— start —

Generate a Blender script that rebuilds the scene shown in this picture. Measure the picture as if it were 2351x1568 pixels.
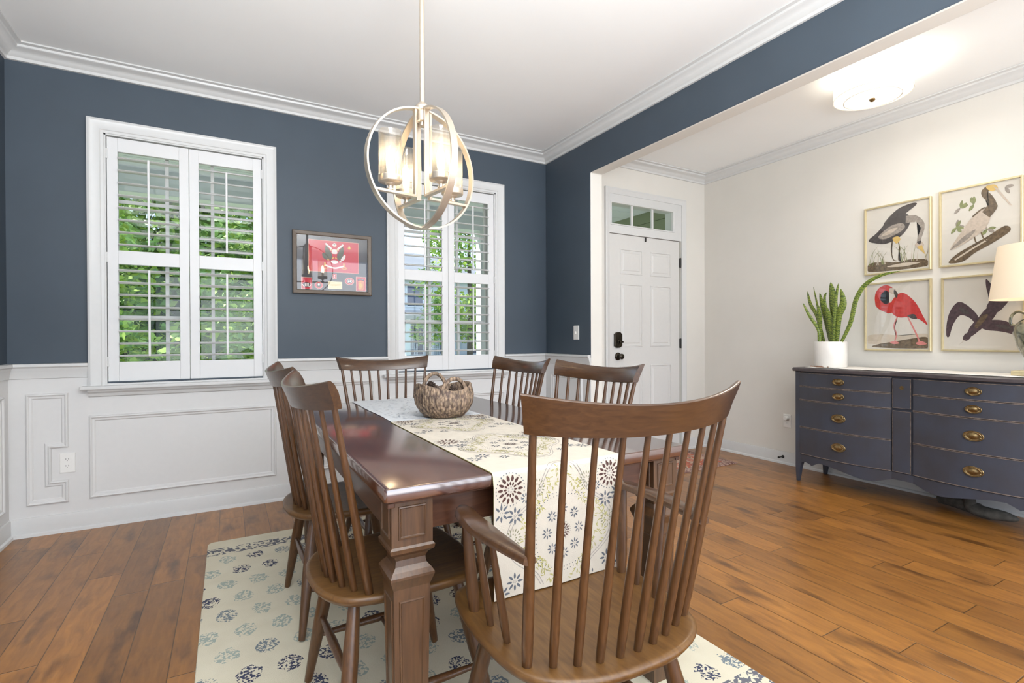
import bpy, bmesh, math, random
from mathutils import Vector, Matrix
from math import pi, sin, cos, radians as RAD

for o in list(bpy.data.objects): bpy.data.objects.remove(o)
SC = bpy.context.scene
COL = SC.collection

# ------------------------------------------------------------------ camera
CAM = Vector((1.0672, -3.817, 1.1012))
YAW, PITCH, ROLL, FPX = 0.5115, -0.0052, -0.0041, 1162.84
fw = Vector((sin(YAW)*cos(PITCH), cos(YAW)*cos(PITCH), sin(PITCH)))
rt = Vector((cos(YAW), -sin(YAW), 0)); up = rt.cross(fw)
rt2 = cos(ROLL)*rt + sin(ROLL)*up; up2 = -sin(ROLL)*rt + cos(ROLL)*up
cd = bpy.data.cameras.new('camera'); co = bpy.data.objects.new('camera', cd); COL.objects.link(co)
cd.sensor_fit = 'HORIZONTAL'; cd.sensor_width = 36.0; cd.lens = FPX/2351*36.0
cd.clip_start = 0.02; cd.clip_end = 300
M = Matrix((rt2, up2, -fw)).transposed().to_4x4(); M.translation = CAM
co.matrix_world = M
SC.camera = co

# ------------------------------------------------------------------ view, world, sun, large lights
SC.view_settings.view_transform = 'Standard'; SC.view_settings.look = 'None'
SC.view_settings.gamma = 1.0; SC.view_settings.use_curve_mapping = False
SC.view_settings.exposure = 0.33
W = bpy.data.worlds.new('world'); SC.world = W; W.use_nodes = True
wn = W.node_tree.nodes; wl = W.node_tree.links; wn.clear()
tc = wn.new('ShaderNodeTexCoord'); sp = wn.new('ShaderNodeSeparateXYZ'); rp = wn.new('ShaderNodeValToRGB')
nz = wn.new('ShaderNodeTexNoise'); nz.inputs['Scale'].default_value = 2.2; nz.inputs['Detail'].default_value = 6
cr = wn.new('ShaderNodeValToRGB'); mx = wn.new('ShaderNodeMixRGB'); bg = wn.new('ShaderNodeBackground'); ow = wn.new('ShaderNodeOutputWorld')
rp.color_ramp.elements[0].position = 0.0; rp.color_ramp.elements[0].color = (.80, .88, 1, 1)
rp.color_ramp.elements[1].position = 0.35; rp.color_ramp.elements[1].color = (.28, .50, .95, 1)
cr.color_ramp.elements[0].position = .52; cr.color_ramp.elements[0].color = (0, 0, 0, 1)
cr.color_ramp.elements[1].position = .66; cr.color_ramp.elements[1].color = (1, 1, 1, 1)
mx.inputs[2].default_value = (1, 1, 1, 1)
wl.new(tc.outputs['Generated'], sp.inputs[0]); wl.new(sp.outputs['Z'], rp.inputs[0])
wl.new(tc.outputs['Generated'], nz.inputs['Vector']); wl.new(nz.outputs[0], cr.inputs[0])
wl.new(cr.outputs[0], mx.inputs[0]); wl.new(rp.outputs[0], mx.inputs[1]); wl.new(mx.outputs[0], bg.inputs[0])
bg.inputs[1].default_value = 1.7; wl.new(bg.outputs[0], ow.inputs[0])

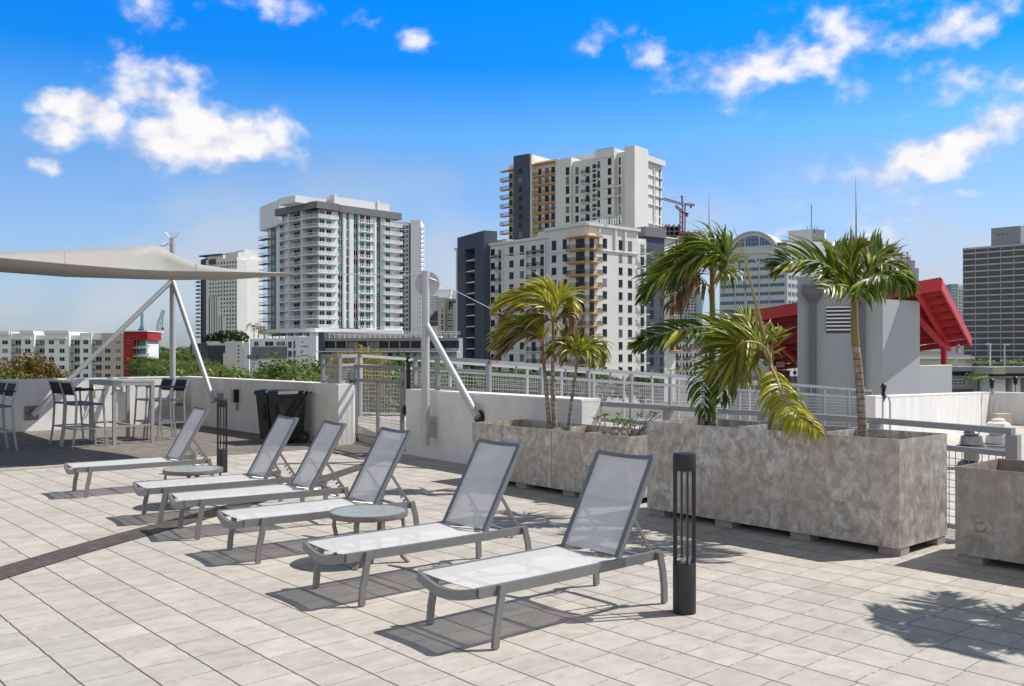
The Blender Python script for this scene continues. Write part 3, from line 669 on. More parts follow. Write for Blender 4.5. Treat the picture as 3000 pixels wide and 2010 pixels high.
A = M['alutab'] = mat('brushed table metal', (.40,.39,.375), .42, .3, n=.1, ns=10)
tw, tl, th = .74, 1.32, 1.135
mb = MB(); mb.box((0,0,th), (tw,tl,.03)); mb.build('table_top', mat('table slats', (.36,.355,.35), .5, .2), t)
mb = MB()
for x in (-tw/2+.025, tw/2-.025): mb.bar((x,-tl/2+.06,th-.045), (x,tl/2-.06,th-.045), .05, .058)
for y in (-tl/2+.03, tl/2-.03): mb.bar((-tw/2+.06,y,th-.045), (tw/2-.06,y,th-.045), .05, .058)
mb.build('apron', A, t)
for x in (-tw/2+.03, tw/2-.03):
    for y in (-tl/2+.03, tl/2-.03): mb = MB(); mb.box((x,y,(th-.016)/2), (.06,.06,th-.016)); mb.build('leg', A, t)
mb = MB(); mb.box((tw/2-.16,0,.33), (.02,tl-.1,.0)); mb = MB()
for y in (-tl/2+.03, tl/2-.03): mb.bar((-tw/2+.05,y,.33), (tw/2-.05,y,.33), .05, .03)
mb.bar((0,-tl/2+.03,.33), (0,tl/2-.03,.33), .05, .03); mb.build('footrest', A, t)

# ---------------------------------------------------------------- wheelie bins
def make_bin():
    t = thing('wheelie_bin', '-', 'wheelie bin'); B = M['blackplastic']; w = .44
    # local +x points to the handle at the back
    def ring(x0, x1, hw, z): return [(x0,-hw,z), (x1,-hw,z), (x1,hw,z), (x0,hw,z)]
    mb = MB(); vs = ring(-.23,.20,.175,.05)+ring(-.30,.24,.215,.86); mb.hexa(vs); mb.hexa(ring(-.318,.262,.226,.86)+ring(-.322,.266,.228,.90)); mb.build('body', B, t)
    mb = MB(); mb.bar((-.27,-.07,.40), (-.288,-.07,.72), .11, .02, up=Vector((1,0,0))); mb.build('front_recess', mat('bin recess', (.003,.003,.004), .7), t)
    mb = MB(); vs = ring(-.34,.26,.232,.905)+ring(-.31,.22,.205,.955); mb.hexa(vs); mb.hexa(ring(-.27,.10,.15,.955)+ring(-.25,.08,.13,.972)); mb.bar((-.345,-.2,.91), (-.345,.2,.91), .03, .025)
    mb.build('lid', mat('bin lid', (.012,.012,.013), .42, n=.3, ns=9, spec=.3), t)
    mb = MB(); mb.tube([(.22,-.19,.93), (.36,-.19,.925), (.375,-.17,.92), (.375,.17,.92), (.36,.19,.925), (.22,.19,.93)], .018, 8); mb.build('handle', B, t, smooth=True)
    for s in (-1, 1):
        mb = MB(); c = Vector((.19, s*.215, .11)); prof = [(.04,-.022), (.105,-.022), (.11,-.015), (.11,.015), (.105,.022), (.04,.022)]
        mb.lathe((0,0,0), prof, 28); wh = mb.build('wheel', M['rubber'], t, smooth=True); wh.location = c; wh.rotation_euler = (R(90),0,0)
        mb = MB(); mb.lathe((0,0,0), [(0,-.024), (.014,-.028), (.014,.028), (0,.03)], 12); h = mb.build('hub', M['alu2'], wh)
    return t
bn = make_bin(); bn.location = (-4.10,16.92,.006); bn.rotation_euler = (0,0,R(41)); bn['label'] = 'black wheelie bin standing in front, its wheel visible'; bn['group'] = 'black wheelie bins'
dup(bn, (-4.42,17.26,.006), R(43), 'black wheelie bin half hidden behind the other bin')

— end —

REQUEST
Looking at the records above, count the lines where the word "Blender" appears. State only the number.

OUTPUT OF THE TASK
2